September 17, 2007
Wesley J. Wildman, a Boston University School of Theology associate professor of theology and ethics, discusses the science-based methods and the practical and intellectual purposes of studying religious and spiritual experiences in What Do We Think We Are Doing? A Framework for Interpreting Religious Behavior, Belief, and Experience, the first lecture in the six-part series Religious Experiences: From the Mundane to the Anomalous at the Danielsen Institute at Boston University.
Wildman poses two basic questions: what is the point of studying religious and spiritual experiences, and what can we hope to achieve intellectually and practically? He provides a framework for comprehending religious and spiritual experiences, from physical manifestations of the experience — measured by brain studies of Buddhist meditators — to social contexts, such as how social groups condition the way those feelings are expressed. He discusses the practical purposes of these studies, among them the ability to legitimize or disprove a religion’s claims, to politically manipulate religious constituencies, or to achieve personal transformation.

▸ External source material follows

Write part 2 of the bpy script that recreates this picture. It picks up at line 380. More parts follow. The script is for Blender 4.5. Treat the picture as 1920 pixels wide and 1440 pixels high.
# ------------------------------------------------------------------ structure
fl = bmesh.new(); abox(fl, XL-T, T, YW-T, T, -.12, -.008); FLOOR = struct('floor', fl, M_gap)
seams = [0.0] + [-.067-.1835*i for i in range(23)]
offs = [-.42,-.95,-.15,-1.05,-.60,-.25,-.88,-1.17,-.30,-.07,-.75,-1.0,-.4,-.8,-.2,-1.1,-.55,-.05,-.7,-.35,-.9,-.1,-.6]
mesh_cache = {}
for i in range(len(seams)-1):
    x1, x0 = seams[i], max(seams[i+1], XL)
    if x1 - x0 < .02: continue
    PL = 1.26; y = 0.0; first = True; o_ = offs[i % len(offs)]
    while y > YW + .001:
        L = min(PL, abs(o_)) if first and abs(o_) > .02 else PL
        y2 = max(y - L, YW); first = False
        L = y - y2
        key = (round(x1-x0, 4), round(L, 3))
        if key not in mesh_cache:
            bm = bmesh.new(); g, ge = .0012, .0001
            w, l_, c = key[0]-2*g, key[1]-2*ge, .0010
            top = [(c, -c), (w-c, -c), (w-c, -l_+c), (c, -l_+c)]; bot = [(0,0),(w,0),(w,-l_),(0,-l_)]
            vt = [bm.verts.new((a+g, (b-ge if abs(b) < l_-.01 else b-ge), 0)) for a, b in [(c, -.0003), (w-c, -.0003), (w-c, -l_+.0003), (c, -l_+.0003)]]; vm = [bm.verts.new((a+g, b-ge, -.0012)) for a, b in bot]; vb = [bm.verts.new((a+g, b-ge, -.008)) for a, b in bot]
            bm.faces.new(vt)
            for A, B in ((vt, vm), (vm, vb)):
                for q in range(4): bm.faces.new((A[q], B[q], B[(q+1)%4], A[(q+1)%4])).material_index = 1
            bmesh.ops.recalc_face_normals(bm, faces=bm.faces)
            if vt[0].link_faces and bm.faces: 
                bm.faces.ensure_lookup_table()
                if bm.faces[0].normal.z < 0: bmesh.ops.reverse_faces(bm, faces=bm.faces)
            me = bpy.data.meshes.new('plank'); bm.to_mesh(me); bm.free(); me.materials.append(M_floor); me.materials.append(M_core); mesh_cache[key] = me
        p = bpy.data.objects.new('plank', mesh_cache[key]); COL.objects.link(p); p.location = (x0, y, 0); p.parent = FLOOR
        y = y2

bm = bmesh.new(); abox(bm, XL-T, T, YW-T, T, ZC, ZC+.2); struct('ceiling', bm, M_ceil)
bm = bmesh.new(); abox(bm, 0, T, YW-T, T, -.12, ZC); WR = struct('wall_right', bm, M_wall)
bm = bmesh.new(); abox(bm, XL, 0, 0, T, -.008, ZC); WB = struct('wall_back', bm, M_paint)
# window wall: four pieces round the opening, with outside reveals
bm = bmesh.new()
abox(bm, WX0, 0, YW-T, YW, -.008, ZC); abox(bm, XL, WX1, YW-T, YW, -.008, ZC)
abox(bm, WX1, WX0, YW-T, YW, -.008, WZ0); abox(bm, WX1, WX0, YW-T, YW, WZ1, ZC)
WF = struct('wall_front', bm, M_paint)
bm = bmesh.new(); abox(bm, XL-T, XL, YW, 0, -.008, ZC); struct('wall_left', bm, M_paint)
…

Wildman provides historical context for examining the issue, ranging from the social philosophies of Emile Durkheim and Max Weber to more recent proposals for the evolutionary origins of religious and spiritual experiences. And despite the efforts of those who see no value in these experiences, such as popular writer Richard Dawkins, Wildman says, “the spiritual quests of humanity have been among the most passionate and prized pursuits in every culture and era, and that continues to be true today.”
A question-and-answer session follows the lecture.
Part of a research project at the Danielsen Institute's Center for the Study of Religion and Psychology, the series is funded by a Templeton Foundation grant from the Metanexus Institute, which administers the Templeton Research Lectures.
September 17, 2007, 7:30 p.m.
Photonics Center
Video length is 01:25:21.
About the speaker:
Wesley J. Wildman is an associate professor of theology and ethics at the Boston University School of Theology, where he directs the doctoral programs in Christian theology, in comparative theology, and in science, philosophy, and religion. Wildman has a bachelor’s in mathematics from Flinders University and a graduate degree in divinity from the University of Sydney, both in Australia. He earned a doctorate in philosophical and systematic theology and philosophy of religion from the Graduate Theological Union, in Berkeley, California. He has published more than 60 articles and the book Fidelity with Plausibility: Modest Christologies in the Twentieth Century. Wildman is the coeditor of the Encyclopedia of Science and Religion, as well as a collection of debates on contemporary issues in religion and science. He has studied the nature and problems of religious experience for over a decade through his involvement with the Divine Action Project at Boston University, sponsored by the Vatican Observatory and the Center for Theology and Natural Sciences, in Berkeley, and with the Crosscultural Comparative Religious Ideas Project at BU. An ordained minister in the Uniting Church in Australia, Wildman has served churches in Sydney, Australia, and Piedmont, California.